ECLI:NL:GHDHA:2017:1976
Gerechtshof Den Haag
- Hoger beroep
- Chr.Th.P.M. Zandhuis
- G.J. van Leijenhorst
- F.G.F. Peters
- Rechtspraak.nl
Hoger beroep inzake de terugwerkende kracht van de crisisheffing in relatie tot artikel 1 EP EVRM
In deze zaak, die voor het Gerechtshof Den Haag werd behandeld, ging het om een hoger beroep van [X] N.V. tegen uitspraken van de rechtbank Den Haag.
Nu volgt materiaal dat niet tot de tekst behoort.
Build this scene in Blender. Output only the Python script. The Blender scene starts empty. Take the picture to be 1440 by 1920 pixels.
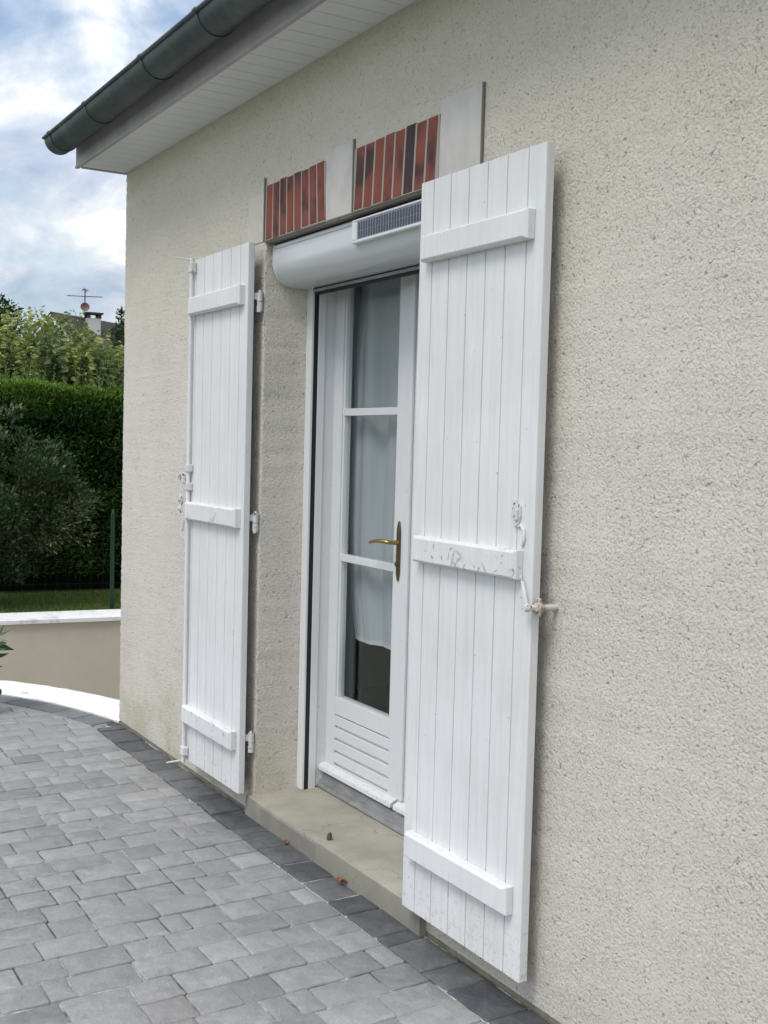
import bpy, bmesh, math, random
import numpy as np
from mathutils import Vector, Matrix
R_ = math.radians
random.seed(7); rng = np.random.default_rng(7)
scn = bpy.context.scene
col = scn.collection

# ------------------------------------------------------------------ camera
camd = bpy.data.cameras.new('camera'); cam = bpy.data.objects.new('camera', camd); col.objects.link(cam)
F = Vector((-0.8596109, 0.5078976, -0.0557591)); Rt = Vector((0.5072482, 0.8613987, 0.0262970)); Up = Vector((-0.0613870, 0.0056785, 0.9980979))
m3 = Matrix((Rt, Up, -F)).transposed()
cam.matrix_world = Matrix.Translation((3.63152, -1.94272, 1.50767)) @ m3.to_4x4()
camd.sensor_fit = 'VERTICAL'; camd.sensor_height = 24; camd.lens = 24 * 2185.3 / 1920
camd.clip_start = 0.05; camd.clip_end = 3000
scn.camera = cam
scn.render.resolution_x = 768; scn.render.resolution_y = 1024

# ------------------------------------------------------------------ world and sun
SUN_EL, SUN_AZ = 55, 158      # azimuth: direction the light comes from, clockwise from +y
w = bpy.data.worlds.new('World'); scn.world = w; w.use_nodes = True
nt = w.node_tree; nt.nodes.clear()
def N(nt, t, **k):
    n = nt.nodes.new(t)
    for a, b in k.items():
        if a[0] == 'i' and a[1:].isdigit(): n.inputs[int(a[1:])].default_value = b
        else: setattr(n, a, b)
    return n
def ramp(nt, stops, fac=None, interp='LINEAR'):
    n = nt.nodes.new('ShaderNodeValToRGB'); cr = n.color_ramp; cr.interpolation = interp
    while len(cr.elements) < len(stops): cr.elements.new(0.5)
    for e, (p, c) in zip(cr.elements, stops):
        e.position = p; e.color = (c, c, c, 1) if isinstance(c, (int, float)) else (*c, 1)
    if fac is not None: nt.links.new(fac, n.inputs[0])
    return n
out = N(nt, 'ShaderNodeOutputWorld')
sky = N(nt, 'ShaderNodeTexSky', sky_type='NISHITA', sun_disc=False, sun_elevation=R_(SUN_EL), sun_rotation=R_(SUN_AZ))
sky.air_density = 1.2; sky.dust_density = 1.5
tc = N(nt, 'ShaderNodeTexCoord'); sx = N(nt, 'ShaderNodeSeparateXYZ'); nt.links.new(tc.outputs['Generated'], sx.inputs[0])
za = N(nt, 'ShaderNodeMath', operation='ADD', i1=0.48); nt.links.new(sx.outputs['Z'], za.inputs[0])
zm = N(nt, 'ShaderNodeMath', operation='MAXIMUM', i1=0.05); nt.links.new(za.outputs[0], zm.inputs[0])
dx = N(nt, 'ShaderNodeMath', operation='DIVIDE'); dy = N(nt, 'ShaderNodeMath', operation='DIVIDE')
nt.links.new(sx.outputs['X'], dx.inputs[0]); nt.links.new(zm.outputs[0], dx.inputs[1])
nt.links.new(sx.outputs['Y'], dy.inputs[0]); nt.links.new(zm.outputs[0], dy.inputs[1])
cx = N(nt, 'ShaderNodeCombineXYZ'); nt.links.new(dx.outputs[0], cx.inputs[0]); nt.links.new(dy.outputs[0], cx.inputs[1])
CLOUD_OFF = (3.1, 1.7, 0.0)
mp = N(nt, 'ShaderNodeMapping'); mp.inputs['Location'].default_value = CLOUD_OFF; nt.links.new(cx.outputs[0], mp.inputs[0])
n1 = N(nt, 'ShaderNodeTexNoise'); n1.inputs['Scale'].default_value = 3.2; n1.inputs['Detail'].default_value = 9; n1.inputs['Roughness'].default_value = 0.55; n1.inputs['Distortion'].default_value = 0.25
nt.links.new(mp.outputs[0], n1.inputs['Vector'])
n2 = N(nt, 'ShaderNodeTexNoise'); n2.inputs['Scale'].default_value = 4.6; n2.inputs['Detail'].default_value = 10; n2.inputs['Roughness'].default_value = 0.58; n2.inputs['Distortion'].default_value = 0.3
mp2 = N(nt, 'ShaderNodeMapping'); mp2.inputs['Location'].default_value = (7.3, 2.2, 1.0); nt.links.new(cx.outputs[0], mp2.inputs[0]); nt.links.new(mp2.outputs[0], n2.inputs['Vector'])
mask = ramp(nt, [(0.38, 0.10), (0.52, 1.0)], n1.outputs[0])
ccol = ramp(nt, [(0.36, (0.45, 0.56, 0.74)), (0.45, (0.66, 0.74, 0.88)), (0.54, (0.96, 0.99, 1.03)), (0.62, (1.30, 1.30, 1.30))], n2.outputs[0])
b1 = N(nt, 'ShaderNodeBackground'); b1.inputs[1].default_value = 0.12; nt.links.new(sky.outputs[0], b1.inputs[0])
b2 = N(nt, 'ShaderNodeBackground'); b2.inputs[1].default_value = 1.0; el = N(nt, 'ShaderNodeMapRange'); el.inputs[1].default_value = 0.0; el.inputs[2].default_value = 0.75; el.inputs[3].default_value = 0.56; el.inputs[4].default_value = 1.15; nt.links.new(sx.outputs['Z'], el.inputs[0]); nt.links.new(el.outputs[0], b2.inputs[1]); nt.links.new(ccol.outputs[0], b2.inputs[0])
mx = N(nt, 'ShaderNodeMixShader'); nt.links.new(mask.outputs[0], mx.inputs[0]); nt.links.new(b1.outputs[0], mx.inputs[1]); nt.links.new(b2.outputs[0], mx.inputs[2])
nt.links.new(mx.outputs[0], out.inputs[0])
sund = bpy.data.lights.new('sun', 'SUN'); sund.energy = 1.1; sund.angle = R_(22); sund.color = (1, 0.96, 0.9)
sun = bpy.data.objects.new('sun', sund); col.objects.link(sun)
sd = Vector((math.sin(R_(SUN_AZ)) * math.cos(R_(SUN_EL)), math.cos(R_(SUN_AZ)) * math.cos(R_(SUN_EL)), math.sin(R_(SUN_EL))))
sun.rotation_euler = sd.to_track_quat('Z', 'Y').to_euler(); sun.location = sd * 30
vs = scn.view_settings; vs.view_transform = 'Standard'; vs.look = 'None'; vs.exposure = 0.47; vs.gamma = 1

# ------------------------------------------------------------------ object helpers
def tag(o, label=None, cat=None, group=None, kind=None):
    if label: o['label'] = label
    if cat: o['category'] = cat
    if group: o['group'] = group
    if kind: o['kind'] = kind
    return o
def empty(name, loc=(0, 0, 0)):
    o = bpy.data.objects.new(name, None); o.location = loc; o.empty_display_size = 0.2; col.objects.link(o); return o
class MB:
    """collects faces; build() links them as one mesh object (world coordinates)"""
    def __init__(s): s.v = []; s.f = []; s.m = []
    def add(s, vs, fs, mi=0):
        b = len(s.v); s.v += [tuple(v) for v in vs]; s.f += [tuple(b + i for i in f) for f in fs]; s.m += [mi] * len(fs); return s
    def box(s, x0, x1, y0, y1, z0, z1, mi=0):
        v = [(x0, y0, z0), (x1, y0, z0), (x1, y1, z0), (x0, y1, z0), (x0, y0, z1), (x1, y0, z1), (x1, y1, z1), (x0, y1, z1)]
        return s.add(v, [(0, 3, 2, 1), (4, 5, 6, 7), (0, 1, 5, 4), (1, 2, 6, 5), (2, 3, 7, 6), (3, 0, 4, 7)], mi)
    def prism(s, poly, a, b, mi=0, cap=True):
        """poly: list of points; a,b: functions mapping 2D point to 3D at both ends"""
        n = len(poly); v = [a(p) for p in poly] + [b(p) for p in poly]
        f = [(i, (i + 1) % n, n + (i + 1) % n, n + i) for i in range(n)]
        if cap: f += [tuple(range(n))[::-1], tuple(range(n, 2 * n))]
        return s.add(v, f, mi)
    def tube(s, pts, r, seg=10, mi=0, cap=True):
        pts = [Vector(p) for p in pts]; n = len(pts); rs = r if isinstance(r, (list, tuple)) else [r] * n
        v = []; prev = None
        for i, p in enumerate(pts):
            t = (pts[min(i + 1, n - 1)] - pts[max(i - 1, 0)]).normalized()
            if prev is None:
                a = t.orthogonal().normalized()
            else:
                a = (prev - t * prev.dot(t)); a = a.normalized() if a.length > 1e-6 else t.orthogonal().normalized()
            prev = a; b = t.cross(a)
            for k in range(seg):
                th = 2 * math.pi * k / seg; v.append(p + (a * math.cos(th) + b * math.sin(th)) * rs[i])
        f = []
        for i in range(n - 1):
            for k in range(seg):
                k2 = (k + 1) % seg; f.append((i * seg + k, i * seg + k2, (i + 1) * seg + k2, (i + 1) * seg + k))
        if cap: f += [tuple(range(seg))[::-1], tuple(range((n - 1) * seg, n * seg))]
        return s.add(v, f, mi)
    def build(s, name, mats, parent=None, smooth=False, bevel=0, seg=2, ang=35):
        me = bpy.data.meshes.new(name); me.from_pydata(s.v, [], s.f)
        for m in (mats if isinstance(mats, (list, tuple)) else [mats]): me.materials.append(m)
        me.polygons.foreach_set('material_index', s.m)
        bm = bmesh.new(); bm.from_mesh(me); bmesh.ops.recalc_face_normals(bm, faces=bm.faces); bm.to_mesh(me); bm.free()
        if smooth:
            me.polygons.foreach_set('use_smooth', [True] * len(me.polygons)); me.set_sharp_from_angle(angle=R_(ang))
        me.update()
        o = bpy.data.objects.new(name, me); col.objects.link(o)
        if parent: o.parent = parent; o.matrix_parent_inverse = parent.matrix_world.inverted() if False else Matrix.Translation(-Vector(abs_loc(parent)))
        if bevel:
            b = o.modifiers.new('bevel', 'BEVEL'); b.width = bevel; b.segments = seg; b.limit_method = 'ANGLE'; b.angle_limit = R_(40)
        return o
def abs_loc(o):
    v = Vector((0, 0, 0))
    while o is not None:
        v += Vector(o.location) + o.matrix_parent_inverse.to_translation() if o.parent else Vector(o.location); o = o.parent
    return v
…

De kern van het geschil betrof de vraag of de regeling in artikel 32bd van de Wet LB 1964, die met terugwerkende kracht is ingevoerd per 1 januari 2013, in strijd is met artikel 1 van het Eerste Protocol bij het EVRM. De belanghebbende had in 2013 en 2014 aanzienlijke bedragen aan pseudo-eindheffing hoog loon (crisisheffing) afgedragen en stelde dat deze regeling hen onterecht benadeelde door de terugwerkende kracht.
De rechtbank had de beroepen van de belanghebbende ongegrond verklaard, en in hoger beroep werd door het Hof de vraag aan de orde gesteld of de terugwerkende kracht van de crisisheffing een schending van de eigendomsrechten opleverde. Het Hof oordeelde dat de terugwerkende kracht geoorloofd was, en dat de wetgever voldoende redenen had om deze regeling in te voeren, gezien de economische situatie en de noodzaak om begrotingstekorten te reduceren. Het Hof concludeerde dat er geen strijd was met artikel 1 EP, omdat de wetgeving voldoende toegankelijk en voorzienbaar was, en dat de belangen van de betrokkenen in redelijkheid niet onterecht waren aangetast.
Het Hof bevestigde de uitspraken van de rechtbank en verklaarde de hoger beroepen ongegrond. Er werd geen proceskostenveroordeling uitgesproken, en partijen werd gewezen op de mogelijkheid om binnen zes weken beroep in cassatie in te stellen bij de Hoge Raad der Nederlanden.